Task goal:
Reproduce the listing below exactly. Pictures do not belong in the copy.

══ Data segment

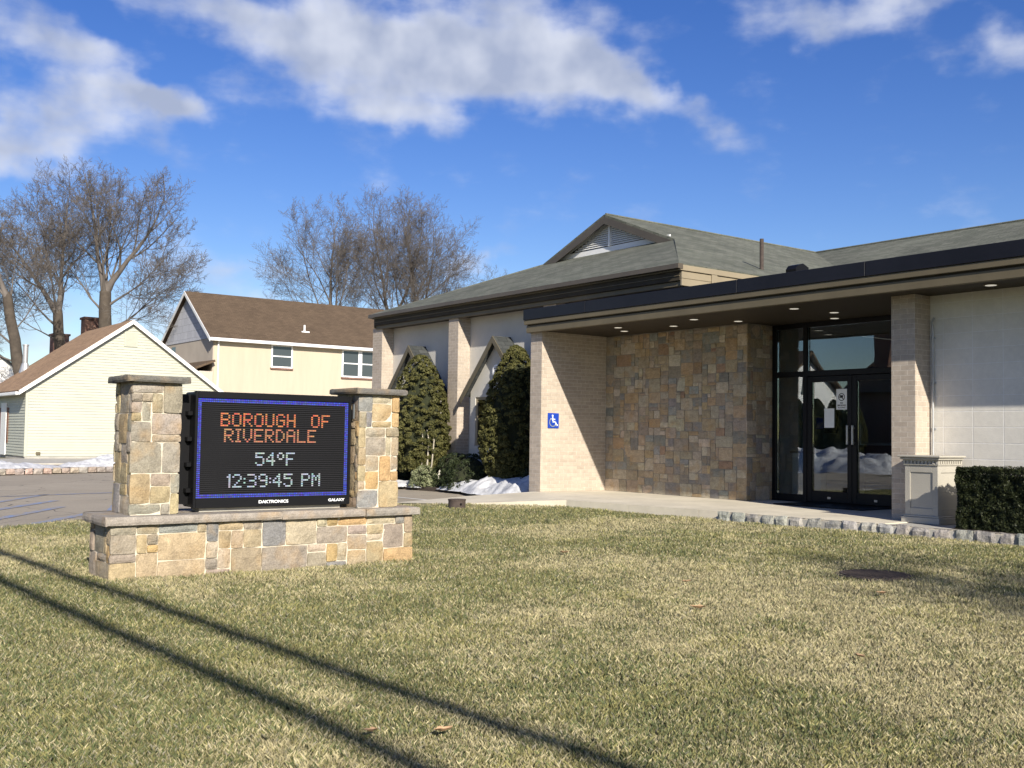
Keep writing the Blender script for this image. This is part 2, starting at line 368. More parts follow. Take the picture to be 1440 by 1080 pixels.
for (a0, e0, rx, ry, an, st) in CL:
    mp = N(nt, 'ShaderNodeMapping', vector_type='TEXTURE'); L(nt, wa.outputs[0], mp.inputs['Vector'])
    mp.inputs['Location'].default_value = (a0, e0, 0); mp.inputs['Rotation'].default_value = (0, 0, math.radians(an)); mp.inputs['Scale'].default_value = (rx, ry, 1)
    ln = N(nt, 'ShaderNodeVectorMath', operation='LENGTH'); L(nt, mp.outputs[0], ln.inputs[0])
    mr = N(nt, 'ShaderNodeMapRange', interpolation_type='SMOOTHSTEP'); L(nt, ln.outputs['Value'], mr.inputs[0])
    mr.inputs[1].default_value = 1.35; mr.inputs[2].default_value = .1; mr.inputs[3].default_value = 0; mr.inputs[4].default_value = st
    if acc is None: acc = mr.outputs[0]
    else:
        ad = N(nt, 'ShaderNodeMath', operation='ADD'); L(nt, acc, ad.inputs[0]); L(nt, mr.outputs[0], ad.inputs[1]); acc = ad.outputs[0]
mp = N(nt, 'ShaderNodeMapping'); L(nt, cb.outputs[0], mp.inputs['Vector']); mp.inputs['Scale'].default_value = (.22, .42, 1)
dn = N(nt, 'ShaderNodeTexNoise'); dn.inputs['Scale'].default_value = 1.3; dn.inputs['Detail'].default_value = 8; dn.inputs['Roughness'].default_value = .52; L(nt, mp.outputs[0], dn.inputs['Vector'])
dm = N(nt, 'ShaderNodeMath', operation='MULTIPLY_ADD'); L(nt, dn.outputs['Fac'], dm.inputs[0]); dm.inputs[1].default_value = 1.9; dm.inputs[2].default_value = -1.0
ds = N(nt, 'ShaderNodeMath', operation='ADD'); L(nt, acc, ds.inputs[0]); L(nt, dm.outputs[0], ds.inputs[1])
cov = N(nt, 'ShaderNodeMapRange', interpolation_type='SMOOTHSTEP'); L(nt, ds.outputs[0], cov.inputs[0]); cov.inputs[1].default_value = .0; cov.inputs[2].default_value = 1.4; cov.inputs[4].default_value = .95
thick = N(nt, 'ShaderNodeMapRange', interpolation_type='SMOOTHSTEP'); L(nt, ds.outputs[0], thick.inputs[0]); thick.inputs[1].default_value = .5; thick.inputs[2].default_value = 1.5
cc = mixc(nt, thick.outputs[0], (4.9, 5.2, 6.1), (2.7, 3.1, 4.1))
cn = noise(nt, cb.outputs[0], .34, 3, .45)
gm = N(nt, 'ShaderNodeMath', operation='MULTIPLY_ADD'); L(nt, cn, gm.inputs[0]); gm.inputs[1].default_value = 3.2; gm.inputs[2].default_value = -1.15; gm.use_clamp = True
cc = mixc(nt, gm.outputs[0], mixc(nt, .75, cc, (2.7, 3.1, 4.2)), mixc(nt, .55, cc, (6.0, 6.2, 6.8)))
fin = mixc(nt, cov.outputs[0], hs.outputs[0], cc)
L(nt, fin, bg.inputs['Color']); bg.inputs['Strength'].default_value = .100
SC.view_settings.view_transform = 'Standard'; SC.view_settings.look = 'None'; SC.view_settings.gamma = 1; SC.view_settings.exposure = .62
SC.render.engine = 'CYCLES'; SC.render.resolution_x = 1024; SC.render.resolution_y = 768

# ------------------------------------------------------------------ ground
def sstep(t): t = max(0., min(1., t)); return t*t*(3-2*t)
def lawn_z(x, y): return .02 + .07*sstep((y-5)/6)
def np_lawn_z(y): t = np.clip((y-5)/6, 0, 1); return .02 + .07*t*t*(3-2*t)
def struct(name, mb, mat, kind='structure', **k): return tag(mb.build(name, mat, **k), kind=kind)

g = MB(); g.face([(-1500,-1500,-.035),(1500,-1500,-.035),(1500,1500,-.035),(-1500,1500,-.035)])
m, nt, b = newmat('far_ground'); P = geo_pos(nt)
c = mixc(nt, ramp(nt, noise(nt, P, .08, 5, .6), .3, .7), (.10, .10, .045), (.17, .15, .08)); L(nt, c, b.inputs['Base Color']); b.inputs['Roughness'].default_value = 1
struct('ground', g, m)
g = MB(); g.face([(-47.5,-3.5,-.02),(-10,-3.5,-.02),(-10,16,-.02),(-24.5,16,-.02),(-24.5,40,-.02),(-60,40,-.02),(-60,18.5,-.02),(-47.5,18.5,-.02)])
struct('parking_lot', g, M['asphalt'])
g = MB(); g.face([(-120,-17,-.015),(60,-17,-.015),(60,-8,-.015),(-120,-8,-.015)]); g.face([(-30,-8.0,-.015),(-22,-8,-.015),(-22,-3.5,-.015),(-30,-3.5,-.015)])
struct('road', g, M['asphalt'])

LEFT = [(-12.2,-3.4),(-13.0,0.8),(-13.9,2.73),(-14.8,3.93),(-15.2,6.0),(-15.43,9.16),(-13.17,10.96),(-10.14,11.19)]
KERB_END = (3.0, 12.45)
def kerb_y(x): return 11.19 + (x+10.14)*.0985
def left_edge(y):
    for (xa, ya), (xb, yb) in zip(LEFT, LEFT[1:]):
        if ya <= y <= yb: return xa + (xb-xa)*(y-ya)/(yb-ya)
    return None
def in_lawn(x, y):
    if y < -3.4 or x > 3: return False
    if y > 9.16:
        if x < -13.17: return y < 9.16+(x+15.43)*.7965
        if x < -10.14: return y < 10.96 + (x+13.17)*.0759
        return y < kerb_y(x)-.04
    e = left_edge(y); return x > e
# lawn sheet: grid triangulated inside the outline
g = MB(); st = .25
ys = np.arange(-3.4, 12.6, st)
for yy in ys:
    xs = np.arange(-15.6, 3.0, .5)
    for xx in xs:
        q = [(xx, yy), (xx+.5, yy), (xx+.5, yy+st), (xx, yy+st)]
        k = [in_lawn(*p) for p in q]
        if all(k): g.face([(p[0], p[1], lawn_z(*p)) for p in q])
        elif any(k):
            # clip roughly against the outline
            r = []
            for i in range(4):
                a_, b_ = q[i], q[(i+1) % 4]
                if k[i]: r.append(a_)
                if k[i] != k[(i+1) % 4]:
                    lo, hi = (a_, b_) if k[i] else (b_, a_)
                    for _ in range(14):
                        mid = ((lo[0]+hi[0])/2, (lo[1]+hi[1])/2)
                        if in_lawn(*mid): lo = mid
                        else: hi = mid
                    r.append(lo)
            if len(r) >= 3: g.face([(p[0], p[1], lawn_z(*p)) for p in r])
struct('lawn', g, M['lawn'])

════

Answer in full:
Keep writing the Blender script for this image. This is part 2, starting at line 368. More parts follow. Take the picture to be 1440 by 1080 pixels.
for (a0, e0, rx, ry, an, st) in CL:
    mp = N(nt, 'ShaderNodeMapping', vector_type='TEXTURE'); L(nt, wa.outputs[0], mp.inputs['Vector'])
    mp.inputs['Location'].default_value = (a0, e0, 0); mp.inputs['Rotation'].default_value = (0, 0, math.radians(an)); mp.inputs['Scale'].default_value = (rx, ry, 1)
    ln = N(nt, 'ShaderNodeVectorMath', operation='LENGTH'); L(nt, mp.outputs[0], ln.inputs[0])
    mr = N(nt, 'ShaderNodeMapRange', interpolation_type='SMOOTHSTEP'); L(nt, ln.outputs['Value'], mr.inputs[0])
    mr.inputs[1].default_value = 1.35; mr.inputs[2].default_value = .1; mr.inputs[3].default_value = 0; mr.inputs[4].default_value = st
    if acc is None: acc = mr.outputs[0]
    else:
        ad = N(nt, 'ShaderNodeMath', operation='ADD'); L(nt, acc, ad.inputs[0]); L(nt, mr.outputs[0], ad.inputs[1]); acc = ad.outputs[0]
mp = N(nt, 'ShaderNodeMapping'); L(nt, cb.outputs[0], mp.inputs['Vector']); mp.inputs['Scale'].default_value = (.22, .42, 1)
dn = N(nt, 'ShaderNodeTexNoise'); dn.inputs['Scale'].default_value = 1.3; dn.inputs['Detail'].default_value = 8; dn.inputs['Roughness'].default_value = .52; L(nt, mp.outputs[0], dn.inputs['Vector'])
dm = N(nt, 'ShaderNodeMath', operation='MULTIPLY_ADD'); L(nt, dn.outputs['Fac'], dm.inputs[0]); dm.inputs[1].default_value = 1.9; dm.inputs[2].default_value = -1.0
ds = N(nt, 'ShaderNodeMath', operation='ADD'); L(nt, acc, ds.inputs[0]); L(nt, dm.outputs[0], ds.inputs[1])
cov = N(nt, 'ShaderNodeMapRange', interpolation_type='SMOOTHSTEP'); L(nt, ds.outputs[0], cov.inputs[0]); cov.inputs[1].default_value = .0; cov.inputs[2].default_value = 1.4; cov.inputs[4].default_value = .95
thick = N(nt, 'ShaderNodeMapRange', interpolation_type='SMOOTHSTEP'); L(nt, ds.outputs[0], thick.inputs[0]); thick.inputs[1].default_value = .5; thick.inputs[2].default_value = 1.5
cc = mixc(nt, thick.outputs[0], (4.9, 5.2, 6.1), (2.7, 3.1, 4.1))
cn = noise(nt, cb.outputs[0], .34, 3, .45)
gm = N(nt, 'ShaderNodeMath', operation='MULTIPLY_ADD'); L(nt, cn, gm.inputs[0]); gm.inputs[1].default_value = 3.2; gm.inputs[2].default_value = -1.15; gm.use_clamp = True
cc = mixc(nt, gm.outputs[0], mixc(nt, .75, cc, (2.7, 3.1, 4.2)), mixc(nt, .55, cc, (6.0, 6.2, 6.8)))
fin = mixc(nt, cov.outputs[0], hs.outputs[0], cc)
L(nt, fin, bg.inputs['Color']); bg.inputs['Strength'].default_value = .100
SC.view_settings.view_transform = 'Standard'; SC.view_settings.look = 'None'; SC.view_settings.gamma = 1; SC.view_settings.exposure = .62
SC.render.engine = 'CYCLES'; SC.render.resolution_x = 1024; SC.render.resolution_y = 768

# ------------------------------------------------------------------ ground
def sstep(t): t = max(0., min(1., t)); return t*t*(3-2*t)
def lawn_z(x, y): return .02 + .07*sstep((y-5)/6)
def np_lawn_z(y): t = np.clip((y-5)/6, 0, 1); return .02 + .07*t*t*(3-2*t)
def struct(name, mb, mat, kind='structure', **k): return tag(mb.build(name, mat, **k), kind=kind)

g = MB(); g.face([(-1500,-1500,-.035),(1500,-1500,-.035),(1500,1500,-.035),(-1500,1500,-.035)])
m, nt, b = newmat('far_ground'); P = geo_pos(nt)
c = mixc(nt, ramp(nt, noise(nt, P, .08, 5, .6), .3, .7), (.10, .10, .045), (.17, .15, .08)); L(nt, c, b.inputs['Base Color']); b.inputs['Roughness'].default_value = 1
struct('ground', g, m)
g = MB(); g.face([(-47.5,-3.5,-.02),(-10,-3.5,-.02),(-10,16,-.02),(-24.5,16,-.02),(-24.5,40,-.02),(-60,40,-.02),(-60,18.5,-.02),(-47.5,18.5,-.02)])
struct('parking_lot', g, M['asphalt'])
g = MB(); g.face([(-120,-17,-.015),(60,-17,-.015),(60,-8,-.015),(-120,-8,-.015)]); g.face([(-30,-8.0,-.015),(-22,-8,-.015),(-22,-3.5,-.015),(-30,-3.5,-.015)])
struct('road', g, M['asphalt'])

LEFT = [(-12.2,-3.4),(-13.0,0.8),(-13.9,2.73),(-14.8,3.93),(-15.2,6.0),(-15.43,9.16),(-13.17,10.96),(-10.14,11.19)]
KERB_END = (3.0, 12.45)
def kerb_y(x): return 11.19 + (x+10.14)*.0985
def left_edge(y):
    for (xa, ya), (xb, yb) in zip(LEFT, LEFT[1:]):
        if ya <= y <= yb: return xa + (xb-xa)*(y-ya)/(yb-ya)
    return None
def in_lawn(x, y):
    if y < -3.4 or x > 3: return False
    if y > 9.16:
        if x < -13.17: return y < 9.16+(x+15.43)*.7965
        if x < -10.14: return y < 10.96 + (x+13.17)*.0759
        return y < kerb_y(x)-.04
    e = left_edge(y); return x > e
# lawn sheet: grid triangulated inside the outline
g = MB(); st = .25
ys = np.arange(-3.4, 12.6, st)
for yy in ys:
    xs = np.arange(-15.6, 3.0, .5)
    for xx in xs:
        q = [(xx, yy), (xx+.5, yy), (xx+.5, yy+st), (xx, yy+st)]
        k = [in_lawn(*p) for p in q]
        if all(k): g.face([(p[0], p[1], lawn_z(*p)) for p in q])
        elif any(k):
            # clip roughly against the outline
            r = []
            for i in range(4):
                a_, b_ = q[i], q[(i+1) % 4]
                if k[i]: r.append(a_)
                if k[i] != k[(i+1) % 4]:
                    lo, hi = (a_, b_) if k[i] else (b_, a_)
                    for _ in range(14):
                        mid = ((lo[0]+hi[0])/2, (lo[1]+hi[1])/2)
                        if in_lawn(*mid): lo = mid
                        else: hi = mid
                    r.append(lo)
            if len(r) >= 3: g.face([(p[0], p[1], lawn_z(*p)) for p in r])
struct('lawn', g, M['lawn'])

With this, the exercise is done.